The Clint Eastwood movie that tragically killed a stuntman
In 1975, Clint Eastwood played art history professor Jonathan Hemlock in The Eiger Sanction. Of course, given that Eastwood has never exactly screamed “stuffy art professor”, the character was also a former assassin and mountain climbing expert blackmailed into one last job by the shadowy agency he once worked for. Unfortunately for Eastwood, the film was poorly received despite the huge amount of hard work he put into performing as much of his own rock climbing as possible. The consequences of the production were worse than a bruised ego for the tough guy icon, though, because a stuntman lost his life while performing one of the film’s many dangerous climbs.
To his credit, Eastwood was determined that The Eiger Sanction would be no phoned-in quickie job. When he signed on as the movie’s star and director, he took creative control over every aspect of production. He approached soundman Peter Pilafian with an idea – could they invent new, lightweight batteries to be used in cameras and sound equipment adapted especially for use on the side of a mountain? Of course, they could.
The 44 year old Eastwood then hired mountaineering legend Mike Hoover to teach him how to climb – and it was much, much more difficult than he anticipated. While ascending the 1,200 feet tall Lost Arrow Spire in Yosemite Valley, Eastwood reportedly told Hoover he didn’t think he could make it to the top – to which Hoover shot back, “Well, Clint, you really don’t have much choice, do you?” At that point, the star grimaced, gritted his teeth, and pulled his carcass to the top of the mountain out of sheer anger and spite.
Following his training, the determined star chose to shoot the most dangerous climbing stunts in the first two days of production.
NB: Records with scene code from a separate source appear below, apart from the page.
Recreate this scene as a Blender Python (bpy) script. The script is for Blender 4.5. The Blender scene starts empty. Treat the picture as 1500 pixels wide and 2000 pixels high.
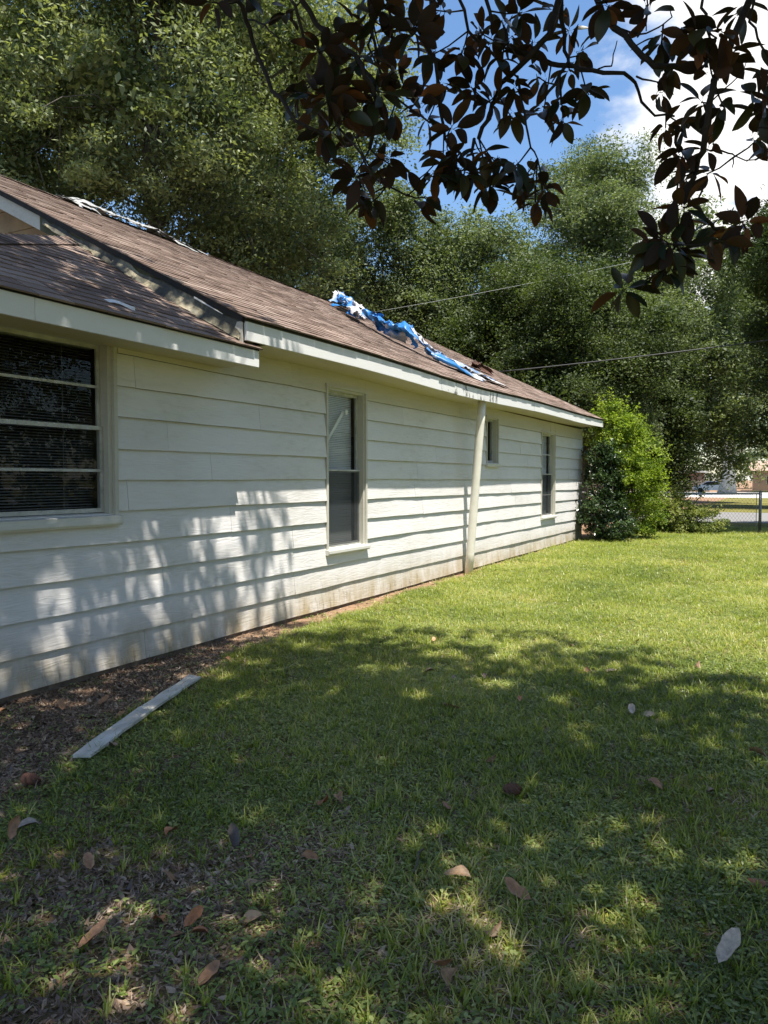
import bpy, bmesh, math, random
import numpy as np
from mathutils import Vector, Matrix

random.seed(11)
rng = np.random.default_rng(11)
scene = bpy.context.scene
COL = scene.collection

# ------------------------------------------------------------------ camera
cd = bpy.data.cameras.new('camera')
cam = bpy.data.objects.new('camera', cd); COL.objects.link(cam)
cd.sensor_fit = 'VERTICAL'; cd.sensor_height = 24.0; cd.lens = 18.0
cd.clip_start = 0.05; cd.clip_end = 2000
CAM = np.array([5.17, 0.0, 1.67]); YAW = math.radians(28.0); PITCH = math.atan(64 / 1500.)
fw = Vector((-math.sin(YAW) * math.cos(PITCH), math.cos(YAW) * math.cos(PITCH), -math.sin(PITCH)))
cam.location = CAM
cam.rotation_euler = fw.to_track_quat('-Z', 'Y').to_euler()
scene.camera = cam

# ------------------------------------------------------------------ light
SUN = Vector((1.0, -0.45, 3.06)).normalized()
w = bpy.data.worlds.new('World'); scene.world = w; w.use_nodes = True
nt = w.node_tree; nt.nodes.clear()
def N(t, typ, **kw):
    n = t.nodes.new(typ)
    for k, v in kw.items(): setattr(n, k, v)
    return n
L_ = lambda t, a, b: t.links.new(a, b)
wo = N(nt, 'ShaderNodeOutputWorld'); bg = N(nt, 'ShaderNodeBackground'); bg.inputs['Strength'].default_value = 0.11
sky = N(nt, 'ShaderNodeTexSky', sky_type='NISHITA'); sky.sun_disc = False
sky.sun_elevation = math.asin(SUN.z); sky.sun_rotation = math.atan2(SUN.x, SUN.y)
sky.air_density = 1.0; sky.dust_density = 0.6; sky.ozone_density = 1.0
tc = N(nt, 'ShaderNodeTexCoord')
sep = N(nt, 'ShaderNodeSeparateXYZ'); L_(nt, tc.outputs['Generated'], sep.inputs[0])
zc = N(nt, 'ShaderNodeMath', operation='MAXIMUM'); L_(nt, sep.outputs['Z'], zc.inputs[0]); zc.inputs[1].default_value = 0.0
zp = N(nt, 'ShaderNodeMath', operation='ADD'); L_(nt, zc.outputs[0], zp.inputs[0]); zp.inputs[1].default_value = 0.25
dv = N(nt, 'ShaderNodeVectorMath', operation='DIVIDE'); L_(nt, tc.outputs['Generated'], dv.inputs[0])
cb = N(nt, 'ShaderNodeCombineXYZ')
for i in range(3): L_(nt, zp.outputs[0], cb.inputs[i])
L_(nt, cb.outputs[0], dv.inputs[1])
nz = N(nt, 'ShaderNodeTexNoise'); nz.inputs['Scale'].default_value = 3.4; nz.inputs['Detail'].default_value = 9; nz.inputs['Roughness'].default_value = 0.56
mpg = N(nt, 'ShaderNodeMapping'); mpg.inputs['Location'].default_value = (3.1, 1.7, 0.4)
L_(nt, dv.outputs[0], mpg.inputs[0]); L_(nt, mpg.outputs[0], nz.inputs['Vector'])
def dotdir(d):
    n = N(nt, 'ShaderNodeVectorMath', operation='DOT_PRODUCT'); L_(nt, tc.outputs['Generated'], n.inputs[0]); n.inputs[1].default_value = Vector(d).normalized()
    return n.outputs['Value']
def maprange(sock, a, b, c, d_):
    n = N(nt, 'ShaderNodeMapRange', interpolation_type='SMOOTHSTEP'); L_(nt, sock, n.inputs[0])
    for i, v in enumerate((a, b, c, d_)): n.inputs[1 + i].default_value = v
    return n.outputs[0]
bank = maprange(dotdir((0.015, 0.903, 0.43)), 0.950, 0.985, 0.0, 0.31)      # a cumulus bank over the street side
add = N(nt, 'ShaderNodeMath', operation='ADD'); L_(nt, nz.outputs['Fac'], add.inputs[0]); L_(nt, bank, add.inputs[1])
clear = maprange(dotdir((-0.25, 0.866, 0.44)), 0.972, 0.998, 0.0, -0.16)
add2 = N(nt, 'ShaderNodeMath', operation='ADD'); L_(nt, add.outputs[0], add2.inputs[0]); L_(nt, clear, add2.inputs[1])
cm = maprange(add2.outputs[0], 0.53, 0.74, 0.0, 1.0)  # cloud cover raised over the unseen sky too, for neutral fill in the shade
mx = N(nt, 'ShaderNodeMix', data_type='RGBA'); L_(nt, cm, mx.inputs['Factor'])
hs = N(nt, 'ShaderNodeHueSaturation'); hs.inputs['Saturation'].default_value = 1.15; hs.inputs['Value'].default_value = 1.05
L_(nt, sky.outputs[0], hs.inputs['Color'])
L_(nt, hs.outputs[0], mx.inputs[6]); mx.inputs[7].default_value = (6.3, 6.2, 6.1, 1)
L_(nt, mx.outputs[2], bg.inputs['Color']); L_(nt, bg.outputs[0], wo.inputs[0])
sd = bpy.data.lights.new('sun', 'SUN'); so = bpy.data.objects.new('sun', sd); COL.objects.link(so)
sd.energy = 5.0; sd.angle = math.radians(0.53); sd.color = (1.0, 0.95, 0.86)
so.rotation_euler = SUN.to_track_quat('Z', 'Y').to_euler(); so.location = (20, -10, 40)
vs = scene.view_settings; vs.view_transform = 'Standard'; vs.look = 'None'; vs.gamma = 1.0; vs.exposure = 0.96; vs.use_curve_mapping = False
scene.cycles.max_bounces = 8; scene.cycles.diffuse_bounces = 4; scene.cycles.glossy_bounces = 3
scene.cycles.transmission_bounces = 4; scene.cycles.transparent_max_bounces = 12
scene.cycles.use_denoising = True
scene.cycles.sample_clamp_indirect = 6.0

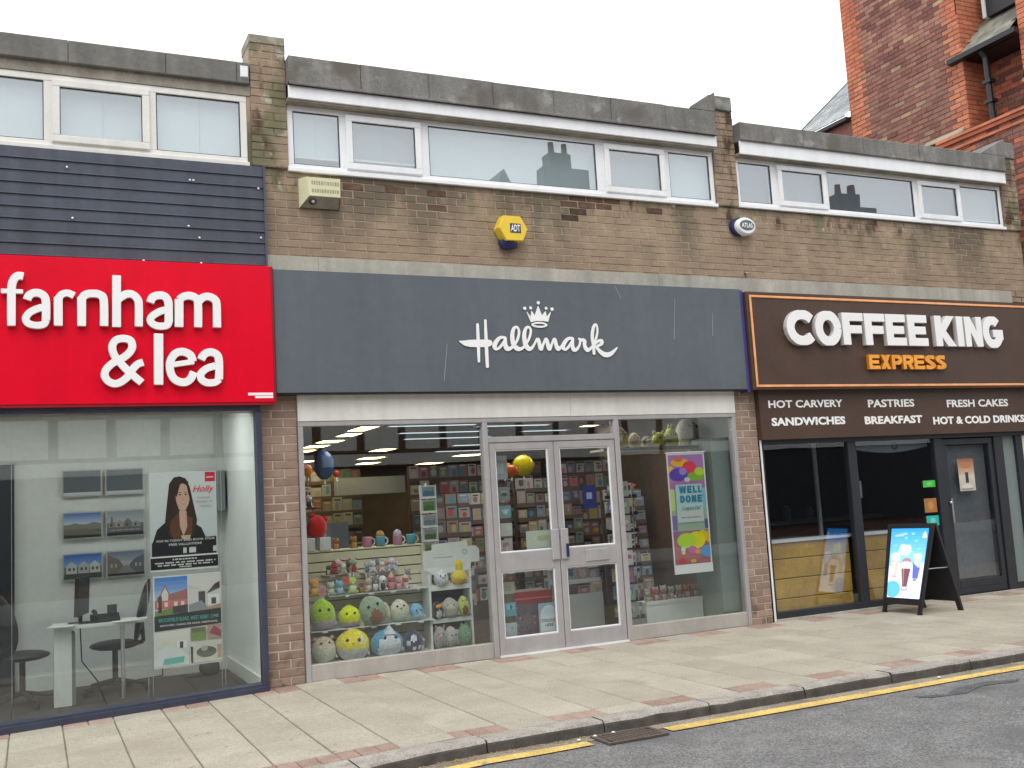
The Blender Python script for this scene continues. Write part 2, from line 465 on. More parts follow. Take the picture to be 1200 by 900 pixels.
def stroke_solid(name, strokes, y_front, depth, mat, parent, side=None, flat=True, h=.004, clip=None, smooth=True, polys=(), bev=0, dx=0, dz=0):
    strokes = [[(a + dx, b + dz, c) for a, b, c in s] for s in strokes]
    if smooth: strokes = [smooth_pts(s) for s in strokes]
    al = [p for s in strokes for p in s] + [(p[0], p[1], 0) for q in polys for p in q]
    m = max(p[2] for p in al) + 3 * h
    x0, x1 = min(p[0] for p in al) - m, max(p[0] for p in al) + m
    z0, z1 = min(p[1] for p in al) - m, max(p[1] for p in al) + m
    xs = np.arange(x0, x1, h) + 1.7e-5; zs = np.arange(z0, z1, h) + 1.3e-5; X, Z = np.meshgrid(xs, zs)
    d = np.full(X.shape, 9.0)
    for s in strokes: d = np.minimum(d, sd_polyline(X, Z, s, flat))
    for q in polys:
        dd = np.full(X.shape, 9.0); ins = np.zeros(X.shape, bool)
        for a, b in zip(q, q[1:] + q[:1]):
            L = math.hypot(b[0] - a[0], b[1] - a[1]); ux, uz = (b[0] - a[0]) / L, (b[1] - a[1]) / L
            t = np.clip((X - a[0]) * ux + (Z - a[1]) * uz, 0, L)
            dd = np.minimum(dd, np.hypot(X - a[0] - ux * t, Z - a[1] - uz * t))
            c = ((a[1] > Z) != (b[1] > Z)) & (X < (b[0] - a[0]) * (Z - a[1]) / ((b[1] - a[1]) or 1e-9) + a[0])
            ins ^= c
        d = np.minimum(d, np.where(ins, -dd, dd))
    if clip:
        d = np.maximum(d, np.maximum(np.maximum(clip[0] - X, X - clip[1]), np.maximum(clip[2] - Z, Z - clip[3])))
    d = np.where(np.abs(d) < 1e-7, 1e-7, d)
    return solid_from_loops(name, contours(d, xs[0], zs[0], h), y_front, depth, mat, parent, side, bev)

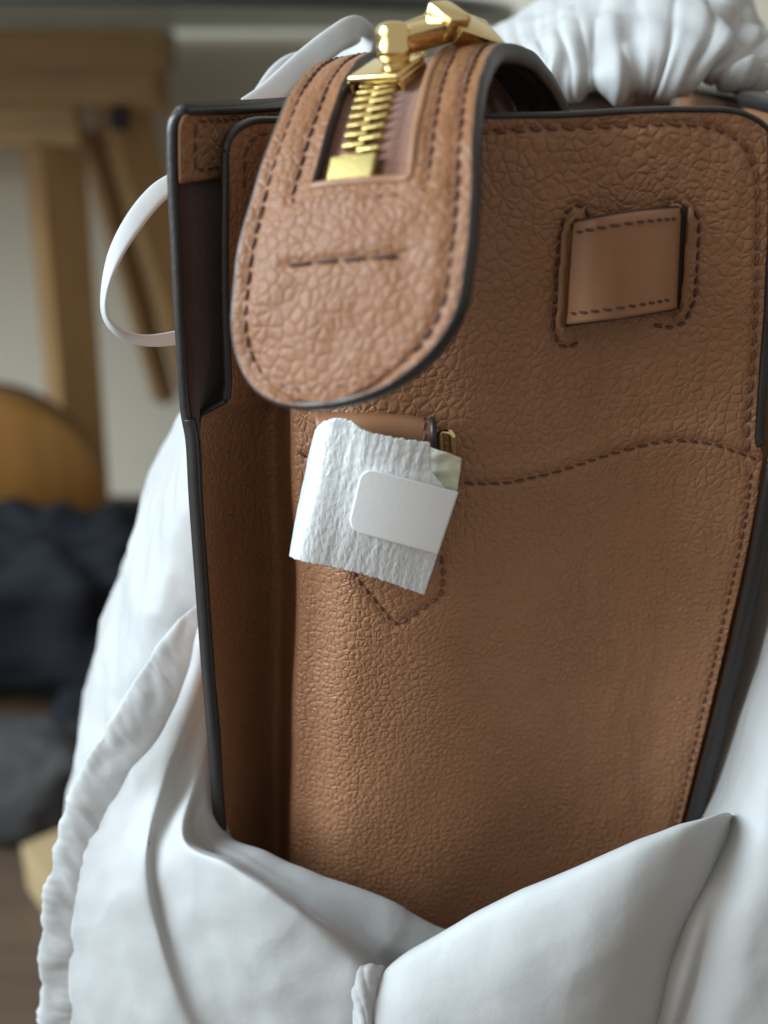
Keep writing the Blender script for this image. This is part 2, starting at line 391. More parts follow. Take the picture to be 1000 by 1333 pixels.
def stitch_px(poly, parent, mat=None, tree=bvh, **k):
    P = []; Nn = []
    for q in resample(np.array(poly, float), 3):
        h = hit(q[0], q[1], tree)
        if h: P.append(h[0]); Nn.append(h[1])
    if len(P) < 3: return
    Nn = np.array(Nn); 
    for c in range(3): Nn[:, c] = np.convolve(np.pad(Nn[:, c], 3, mode='edge'), np.ones(7) / 7, 'valid')
    return link('stitching', stitch_mesh(P, Nn, **k), mat or M_thread, parent, kind='stuff')
stitch_px(top_st, gusset, M_threadl, length=.0036, gap=.0010, rad=.00058, slant=.25)
stitch_px([(x, float(seam_y(x))) for x in range(384, 985, 6)], gusset, length=.0030, gap=.0009, rad=.0004)
stitch_px(V_out, gusset, M_threadm, length=.0027, gap=.0008, rad=.00052, slant=.05)
stitch_px(slotL, gusset, length=.0027, gap=.0009, rad=.0005, slant=.1)
stitch_px(slotR, gusset, length=.0027, gap=.0009, rad=.0005, slant=.1)
stitch_px(right_st, gusset, length=.0024, gap=.0010, rad=.0004)
stitch_px([(318, 250), (318, 200), (326, 180), (350, 172)], gusset, length=.003, gap=.0009, rad=.0004)

# ---- painted edge bead on the panel's free and sewn edges
def bead(path, nrm, ra, rb, name, parent, mat=M_edge, p=2.6, step=.0012, off=0):
    A6 = resample(np.concatenate([np.asarray(path, float), np.asarray(nrm, float)], 1), step)
    t, n, s = frames(A6[:, :3], A6[:, 3:])
    return link(name, sweep(A6[:, :3] - n * off, n, s, circ(12, ra, rb, p)), mat, parent)
edge_path = np.concatenate([gus[200:0:-1, 0], gus[0, :], gus[1:150, -1]]); edge_n = np.concatenate([gn[200:0:-1, 0], gn[0, :], gn[1:150, -1]])
k_l = int((522 - 150) / 1270 * 430); k_r = int((582 - 150) / 1270 * 430)
bead(gus[0, :, :], gn[0], .0016, .0009, 'painted_edge', gusset, off=.0011)
bead(gus[k_l:0:-1, 0], gn[k_l:0:-1, 0], .0013, .0009, 'painted_edge', gusset, off=.0011)
bead(gus[0:k_r, -1], gn[0:k_r, -1], .0024, .0014, 'painted_edge', gusset, off=.0011)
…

Sadly, though, tragedy struck on August 13th, 1974, when Hoover and fellow climber David Knowles had rappelled down the West Ridge of the Eiger mountain in Switzerland. The idea was for a barrage of foam rocks to fall from above, which Knowles would bat away from the camera Hoover was holding. It would look incredible on camera but, in theory, was a fairly routine stunt.
In 1975, Hoover explained what happened next in an interview with American Cinematographer. He revealed: “We were both laughing when we heard the sound of a big rock falling from above. It sounds real close and I instantly cover and crouch into the wall as close as possible. I hide my hands so as not to lose any fingers. Feel pretty good. It smashes into the small of my back and I almost black out as a smaller shower of rocks continues. I feel a weight on top of me. I can’t move my legs, so pinch them, and am so happy to feel the pain.” In the end, it turned out the experienced climber had cracked his pelvis.
Hoover was only momentarily relieved, though, because he then realized Knowles was hanging upside down on top of him – and he had died. He mused, “He must have looked up right into it,” before theorizing, “I’m sure he never felt anything and was happy when he passed away — and it was so quick that there was no fear at all.”
A wake was held for the fallen climber, and a distraught Eastwood seriously considered scrapping the production. Amazingly, though, it was the climbers themselves who convinced him the show must go on. As Hoover put it, “We all knew that serious accidents were a real possibility before we started”.
Author Richard Schickel added, “They knew the risks of their trade, ran them habitually and felt that moviemaking added nothing to them. For his part, Clint came around to the view that aborting the production would render Knowles’s death — not to mention all the hard and dangerous work that had preceded it — meaningless.”